Yunan Tanrısı Zeus’un ölümsüzlüğe bu sularda yıkanarak ulaştığı söylenir.
Yortanlı Barajı yapılırken, bu antik kent ortaya çıkarılmıştı.
Yüzyıllar boyu alüvyon tabakalar altında kalarak neredeyse olduğu gibi varlığını korumuş.
İzmir’in 6 üniversitesi bir araya gelerek bir platform oluşturmuşlar. 36 öğrenci, 6 grup halinde “Allianoi nasıl kurtulur”u tartıştılar. Ben de bu tartışmanın moderatörüydüm.
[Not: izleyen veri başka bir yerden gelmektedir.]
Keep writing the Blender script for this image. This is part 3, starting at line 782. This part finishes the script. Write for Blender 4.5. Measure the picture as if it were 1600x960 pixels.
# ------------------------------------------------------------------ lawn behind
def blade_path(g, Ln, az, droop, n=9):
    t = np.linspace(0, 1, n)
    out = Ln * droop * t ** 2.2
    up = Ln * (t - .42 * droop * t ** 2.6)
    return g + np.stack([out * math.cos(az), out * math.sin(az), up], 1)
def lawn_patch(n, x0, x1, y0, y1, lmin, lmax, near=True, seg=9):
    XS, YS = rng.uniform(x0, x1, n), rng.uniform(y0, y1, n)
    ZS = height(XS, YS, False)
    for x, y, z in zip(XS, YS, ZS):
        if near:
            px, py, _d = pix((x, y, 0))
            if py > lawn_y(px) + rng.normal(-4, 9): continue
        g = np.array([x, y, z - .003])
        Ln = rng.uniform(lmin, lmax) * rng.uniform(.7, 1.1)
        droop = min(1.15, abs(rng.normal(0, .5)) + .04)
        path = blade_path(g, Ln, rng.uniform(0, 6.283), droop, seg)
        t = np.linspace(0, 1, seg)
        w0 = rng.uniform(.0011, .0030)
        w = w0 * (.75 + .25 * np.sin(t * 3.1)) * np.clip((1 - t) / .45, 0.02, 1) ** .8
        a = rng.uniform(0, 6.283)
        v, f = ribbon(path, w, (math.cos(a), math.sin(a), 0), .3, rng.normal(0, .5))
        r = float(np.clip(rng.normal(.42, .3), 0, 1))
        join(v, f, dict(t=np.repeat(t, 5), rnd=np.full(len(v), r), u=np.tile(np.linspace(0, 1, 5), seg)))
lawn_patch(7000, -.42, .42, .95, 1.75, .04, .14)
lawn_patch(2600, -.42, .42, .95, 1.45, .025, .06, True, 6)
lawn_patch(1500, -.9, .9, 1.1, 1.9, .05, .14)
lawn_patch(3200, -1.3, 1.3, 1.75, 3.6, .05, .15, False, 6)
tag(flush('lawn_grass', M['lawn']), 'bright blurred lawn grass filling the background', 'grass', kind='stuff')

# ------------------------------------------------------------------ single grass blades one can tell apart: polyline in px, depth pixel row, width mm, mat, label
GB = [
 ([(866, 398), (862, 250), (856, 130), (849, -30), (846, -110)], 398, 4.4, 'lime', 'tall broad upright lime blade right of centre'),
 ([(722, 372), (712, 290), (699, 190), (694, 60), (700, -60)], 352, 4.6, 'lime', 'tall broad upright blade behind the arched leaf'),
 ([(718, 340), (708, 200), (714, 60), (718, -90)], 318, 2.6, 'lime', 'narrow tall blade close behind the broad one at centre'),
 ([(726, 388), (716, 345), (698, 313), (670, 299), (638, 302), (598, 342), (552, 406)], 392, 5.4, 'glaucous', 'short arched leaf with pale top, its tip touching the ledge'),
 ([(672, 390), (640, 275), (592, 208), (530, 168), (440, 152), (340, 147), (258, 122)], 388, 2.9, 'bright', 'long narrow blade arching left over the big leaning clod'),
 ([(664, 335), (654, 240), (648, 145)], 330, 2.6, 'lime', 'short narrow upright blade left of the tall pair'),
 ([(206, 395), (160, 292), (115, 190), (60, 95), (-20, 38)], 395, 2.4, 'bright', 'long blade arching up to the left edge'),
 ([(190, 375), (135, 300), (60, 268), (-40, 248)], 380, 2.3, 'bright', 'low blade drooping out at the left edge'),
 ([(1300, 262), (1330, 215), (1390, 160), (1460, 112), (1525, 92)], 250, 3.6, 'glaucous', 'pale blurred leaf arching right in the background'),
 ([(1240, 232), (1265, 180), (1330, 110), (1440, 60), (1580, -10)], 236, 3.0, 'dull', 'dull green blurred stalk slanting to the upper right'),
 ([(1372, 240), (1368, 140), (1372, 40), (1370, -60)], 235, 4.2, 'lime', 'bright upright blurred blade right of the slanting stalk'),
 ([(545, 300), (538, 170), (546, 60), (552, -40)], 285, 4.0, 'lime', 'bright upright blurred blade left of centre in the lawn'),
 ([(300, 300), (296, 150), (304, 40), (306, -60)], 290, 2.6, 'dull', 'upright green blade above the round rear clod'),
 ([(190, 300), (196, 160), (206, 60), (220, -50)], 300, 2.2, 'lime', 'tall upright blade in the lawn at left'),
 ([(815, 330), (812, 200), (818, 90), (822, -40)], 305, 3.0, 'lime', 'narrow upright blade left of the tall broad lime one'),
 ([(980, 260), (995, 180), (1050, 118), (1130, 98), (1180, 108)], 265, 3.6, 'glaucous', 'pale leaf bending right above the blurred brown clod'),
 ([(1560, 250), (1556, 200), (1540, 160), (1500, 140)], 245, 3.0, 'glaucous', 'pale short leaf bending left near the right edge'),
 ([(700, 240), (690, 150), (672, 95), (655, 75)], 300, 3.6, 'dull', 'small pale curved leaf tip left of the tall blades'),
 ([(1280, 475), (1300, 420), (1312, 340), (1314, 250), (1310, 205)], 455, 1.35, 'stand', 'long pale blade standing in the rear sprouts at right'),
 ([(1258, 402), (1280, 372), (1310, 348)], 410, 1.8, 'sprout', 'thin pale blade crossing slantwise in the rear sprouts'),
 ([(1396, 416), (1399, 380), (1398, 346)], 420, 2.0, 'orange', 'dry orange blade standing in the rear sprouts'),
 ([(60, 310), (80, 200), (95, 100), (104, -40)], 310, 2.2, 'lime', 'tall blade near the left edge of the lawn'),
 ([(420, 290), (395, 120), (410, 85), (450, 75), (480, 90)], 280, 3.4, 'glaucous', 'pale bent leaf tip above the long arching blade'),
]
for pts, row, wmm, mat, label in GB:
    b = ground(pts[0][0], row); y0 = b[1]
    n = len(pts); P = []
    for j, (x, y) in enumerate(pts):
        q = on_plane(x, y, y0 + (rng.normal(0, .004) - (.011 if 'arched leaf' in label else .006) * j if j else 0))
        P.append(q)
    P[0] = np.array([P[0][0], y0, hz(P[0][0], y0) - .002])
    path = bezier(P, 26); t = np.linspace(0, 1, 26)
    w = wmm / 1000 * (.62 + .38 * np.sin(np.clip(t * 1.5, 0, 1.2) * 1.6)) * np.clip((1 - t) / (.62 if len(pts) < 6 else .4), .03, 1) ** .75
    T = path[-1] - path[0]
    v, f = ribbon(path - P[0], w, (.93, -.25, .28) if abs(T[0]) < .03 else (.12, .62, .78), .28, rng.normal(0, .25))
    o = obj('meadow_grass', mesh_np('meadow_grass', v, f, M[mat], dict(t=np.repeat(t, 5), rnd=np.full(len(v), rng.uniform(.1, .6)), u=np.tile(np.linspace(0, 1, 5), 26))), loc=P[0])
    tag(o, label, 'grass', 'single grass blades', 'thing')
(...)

Tamamen gençlerden kurulu sivil toplum örgütleri oluşturuyorlar.
Arkalarına İzmir’in 100 bin öğrencisini alarak, çığ gibi akarak cinayeti engelleme gücüne sahipler.
Çağımız insanının artık en yakın dostu sivil toplum örgütleri...
Ortak platform etkinlikleri arasında dün, ortak yürüyüş, trafik sorununa dikkat çekmek için gençlerin bisiklet gösterileri, Körfez’de kirlenmeye odaklı sualtı dalma eylemleri de vardı.
Gençlik, kültürüne ve çevresine sahip çıkıyor.